REPUBLIKA.CO.ID, JAKARTA — Terbunuhnya salah satu pelaku perampokan TS yang diakui polisi karena melakukan perlawanan ketika penangkapan, mengundang reaksi keras Lembaga Bantuan Hukum (LBH) Jakarta.
Kepala Bidang Penelitian dan Pengembangan LBH Jakarta Muhamad Isnur mengatakan, tindakan penembakan kepada tersangka yang diakui melawan harus benar-benar diuji dan dievaluasi. “Sudah benar tidak pada protapnya,” katanya, Senin (22/7).
Isnur melanjutkan, pengevaluasian ini karena pihak kepolisian sudah memiliki Protap penggunaan Senjata, dan Protap Upaya Paksa.

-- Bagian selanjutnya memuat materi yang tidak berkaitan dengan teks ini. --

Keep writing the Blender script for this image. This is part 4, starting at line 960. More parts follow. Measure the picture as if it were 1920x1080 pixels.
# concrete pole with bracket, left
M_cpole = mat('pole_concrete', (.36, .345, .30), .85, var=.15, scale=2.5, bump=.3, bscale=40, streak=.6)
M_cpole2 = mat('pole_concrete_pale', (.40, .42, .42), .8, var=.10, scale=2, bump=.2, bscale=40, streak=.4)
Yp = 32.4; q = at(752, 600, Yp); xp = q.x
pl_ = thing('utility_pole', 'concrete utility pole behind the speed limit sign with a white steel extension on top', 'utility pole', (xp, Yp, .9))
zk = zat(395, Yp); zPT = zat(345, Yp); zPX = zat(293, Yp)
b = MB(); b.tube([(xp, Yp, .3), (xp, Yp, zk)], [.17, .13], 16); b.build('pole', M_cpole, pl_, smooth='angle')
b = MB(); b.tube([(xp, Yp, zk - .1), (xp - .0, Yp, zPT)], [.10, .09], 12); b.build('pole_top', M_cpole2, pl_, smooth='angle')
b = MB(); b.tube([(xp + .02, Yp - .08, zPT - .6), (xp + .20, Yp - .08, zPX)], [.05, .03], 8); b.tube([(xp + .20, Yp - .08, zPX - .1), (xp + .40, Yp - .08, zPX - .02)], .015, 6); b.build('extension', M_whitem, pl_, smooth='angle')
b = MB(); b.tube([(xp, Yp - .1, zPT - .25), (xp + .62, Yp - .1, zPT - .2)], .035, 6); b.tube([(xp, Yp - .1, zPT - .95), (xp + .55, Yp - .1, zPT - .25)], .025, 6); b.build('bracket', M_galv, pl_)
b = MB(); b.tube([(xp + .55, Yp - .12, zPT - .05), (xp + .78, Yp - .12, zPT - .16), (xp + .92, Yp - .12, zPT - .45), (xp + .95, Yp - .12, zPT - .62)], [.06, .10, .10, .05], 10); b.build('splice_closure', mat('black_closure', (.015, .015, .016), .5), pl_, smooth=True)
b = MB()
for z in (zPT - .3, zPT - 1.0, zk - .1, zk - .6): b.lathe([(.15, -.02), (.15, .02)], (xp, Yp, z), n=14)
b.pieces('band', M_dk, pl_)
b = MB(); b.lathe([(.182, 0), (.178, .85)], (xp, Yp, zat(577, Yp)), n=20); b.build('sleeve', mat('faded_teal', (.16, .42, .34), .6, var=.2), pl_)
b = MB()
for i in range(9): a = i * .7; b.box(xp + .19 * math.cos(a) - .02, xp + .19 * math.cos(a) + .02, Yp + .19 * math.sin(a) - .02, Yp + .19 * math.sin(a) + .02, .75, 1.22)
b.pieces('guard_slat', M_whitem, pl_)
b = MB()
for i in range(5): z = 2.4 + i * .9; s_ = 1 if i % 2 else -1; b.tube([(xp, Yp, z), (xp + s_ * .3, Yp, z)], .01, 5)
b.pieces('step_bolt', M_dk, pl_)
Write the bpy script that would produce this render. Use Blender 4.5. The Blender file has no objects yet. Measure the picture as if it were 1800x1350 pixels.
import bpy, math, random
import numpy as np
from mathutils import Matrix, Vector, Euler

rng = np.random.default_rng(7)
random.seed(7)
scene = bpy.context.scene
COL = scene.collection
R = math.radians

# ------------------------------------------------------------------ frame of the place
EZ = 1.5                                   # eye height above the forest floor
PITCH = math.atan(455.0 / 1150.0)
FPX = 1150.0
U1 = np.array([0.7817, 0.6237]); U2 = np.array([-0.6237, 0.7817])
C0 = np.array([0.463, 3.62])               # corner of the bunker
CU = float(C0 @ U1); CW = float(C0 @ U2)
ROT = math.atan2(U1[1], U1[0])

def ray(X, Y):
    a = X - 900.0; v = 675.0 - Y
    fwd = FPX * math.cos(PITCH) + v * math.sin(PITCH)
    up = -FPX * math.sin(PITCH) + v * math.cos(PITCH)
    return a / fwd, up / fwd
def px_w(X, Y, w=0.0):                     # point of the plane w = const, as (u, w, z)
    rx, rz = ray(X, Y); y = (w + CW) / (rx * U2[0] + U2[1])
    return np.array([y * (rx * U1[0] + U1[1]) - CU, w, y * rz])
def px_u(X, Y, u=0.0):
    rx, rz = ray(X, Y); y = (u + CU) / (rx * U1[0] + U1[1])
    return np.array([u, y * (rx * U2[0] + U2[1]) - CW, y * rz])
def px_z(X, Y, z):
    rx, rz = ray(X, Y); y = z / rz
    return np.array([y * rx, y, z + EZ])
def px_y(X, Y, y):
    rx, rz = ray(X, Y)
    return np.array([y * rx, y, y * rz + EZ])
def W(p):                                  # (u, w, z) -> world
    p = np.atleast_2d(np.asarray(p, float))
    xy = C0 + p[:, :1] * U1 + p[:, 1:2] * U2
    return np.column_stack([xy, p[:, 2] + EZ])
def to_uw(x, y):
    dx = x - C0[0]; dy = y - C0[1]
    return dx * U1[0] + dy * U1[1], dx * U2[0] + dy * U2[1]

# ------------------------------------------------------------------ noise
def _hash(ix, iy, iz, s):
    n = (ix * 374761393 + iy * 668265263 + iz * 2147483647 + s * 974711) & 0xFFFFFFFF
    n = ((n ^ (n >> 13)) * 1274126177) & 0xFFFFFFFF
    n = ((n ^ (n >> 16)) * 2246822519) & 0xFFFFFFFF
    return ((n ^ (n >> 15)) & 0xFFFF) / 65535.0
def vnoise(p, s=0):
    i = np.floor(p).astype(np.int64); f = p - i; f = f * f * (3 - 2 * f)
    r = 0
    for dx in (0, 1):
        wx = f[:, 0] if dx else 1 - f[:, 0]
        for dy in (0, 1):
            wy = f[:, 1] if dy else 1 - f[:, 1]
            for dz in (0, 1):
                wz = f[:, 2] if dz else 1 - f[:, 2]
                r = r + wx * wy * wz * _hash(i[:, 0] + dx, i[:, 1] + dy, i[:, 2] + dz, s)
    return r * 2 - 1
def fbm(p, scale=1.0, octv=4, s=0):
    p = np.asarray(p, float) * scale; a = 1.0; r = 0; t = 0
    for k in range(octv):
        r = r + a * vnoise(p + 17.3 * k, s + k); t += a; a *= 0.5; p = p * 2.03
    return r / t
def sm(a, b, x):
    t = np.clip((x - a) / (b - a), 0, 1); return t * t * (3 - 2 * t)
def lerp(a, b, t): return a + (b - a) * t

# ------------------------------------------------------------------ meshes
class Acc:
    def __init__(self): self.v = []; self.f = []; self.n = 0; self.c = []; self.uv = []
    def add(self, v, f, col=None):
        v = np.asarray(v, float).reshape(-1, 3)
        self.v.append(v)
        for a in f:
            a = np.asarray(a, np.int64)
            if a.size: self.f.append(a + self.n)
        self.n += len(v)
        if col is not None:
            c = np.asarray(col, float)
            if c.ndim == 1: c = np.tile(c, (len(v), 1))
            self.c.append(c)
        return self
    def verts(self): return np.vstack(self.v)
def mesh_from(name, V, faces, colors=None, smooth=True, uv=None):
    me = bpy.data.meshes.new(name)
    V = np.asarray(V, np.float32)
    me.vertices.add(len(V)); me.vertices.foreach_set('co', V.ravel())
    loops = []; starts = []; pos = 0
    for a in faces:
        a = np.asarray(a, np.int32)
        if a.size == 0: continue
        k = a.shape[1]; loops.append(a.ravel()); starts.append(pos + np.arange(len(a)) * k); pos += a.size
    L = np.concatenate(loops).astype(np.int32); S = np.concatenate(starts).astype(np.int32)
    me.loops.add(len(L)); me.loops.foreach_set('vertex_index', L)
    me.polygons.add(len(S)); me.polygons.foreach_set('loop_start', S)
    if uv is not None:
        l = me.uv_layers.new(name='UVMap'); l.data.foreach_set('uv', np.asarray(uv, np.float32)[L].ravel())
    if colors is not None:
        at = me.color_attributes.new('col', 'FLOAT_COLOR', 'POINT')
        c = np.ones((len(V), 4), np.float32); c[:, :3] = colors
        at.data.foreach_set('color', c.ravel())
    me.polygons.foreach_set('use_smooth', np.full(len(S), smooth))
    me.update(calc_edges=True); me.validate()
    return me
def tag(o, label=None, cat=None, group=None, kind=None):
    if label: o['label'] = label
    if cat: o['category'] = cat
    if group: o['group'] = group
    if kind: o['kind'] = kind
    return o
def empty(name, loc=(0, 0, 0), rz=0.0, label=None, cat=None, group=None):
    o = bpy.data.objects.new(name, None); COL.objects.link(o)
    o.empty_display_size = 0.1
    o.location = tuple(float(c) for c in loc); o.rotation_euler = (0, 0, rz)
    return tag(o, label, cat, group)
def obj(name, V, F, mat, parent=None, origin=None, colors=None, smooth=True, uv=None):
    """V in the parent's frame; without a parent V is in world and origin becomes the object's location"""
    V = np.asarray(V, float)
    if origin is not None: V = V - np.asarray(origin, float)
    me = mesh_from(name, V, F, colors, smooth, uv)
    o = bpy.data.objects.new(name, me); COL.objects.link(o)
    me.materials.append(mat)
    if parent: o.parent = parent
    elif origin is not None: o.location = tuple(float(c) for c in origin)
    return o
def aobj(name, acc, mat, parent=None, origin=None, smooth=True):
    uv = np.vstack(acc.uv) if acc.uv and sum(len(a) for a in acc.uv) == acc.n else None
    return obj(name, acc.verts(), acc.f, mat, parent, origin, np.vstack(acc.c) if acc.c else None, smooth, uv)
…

Menurut dia, setiap tahun Polri menyebutkan angka di mana banyak anggota kepolisian yang diberikan sanksi, termasuk karena penyalahgunaan senjata api.
Ini sesuai dengan riset yang LBH Jakarta lakukan pada 2008, 2010, dan 2012. Isnur mengatakan, dalam riset tersebut, pihaknya menemukan Polisi yang menggunakan senjata sebagai metode penyiksaan.
Tersangka, ia melanjutkan, ditembak karena dipaksa mengaku. “Selain itu mereka menggunakan senjata secara serampangan,” kata Isnur.
Isnur mengimbau kepada Polri, setiap ada kejadian penembakan seperti ini, atasan polisi langsung Propam harus melakukan investigasi, dan melaporkan secara terbuka ke publik. “Ya harus dilaporkan secara publik kronologinya seperti apa,” katanya.
Seperti diketahui, polisi melakukan penembakan terhadap TS, pelaku perampokan rumah mewah, setelah dinilai melakukan perlawanan dan mencoba melarikan diri.
TS juga yang diketahui sebagai residivis LP Cipinang dan Nusakambangan ini, adalah motor penggerak perampokan tersebut dengan banyaknya riwayat tindak perampokan di berbagai tempat, seperti dua kali di Cikarang, Bekasi dan sekali di Baranangsiang Bogor.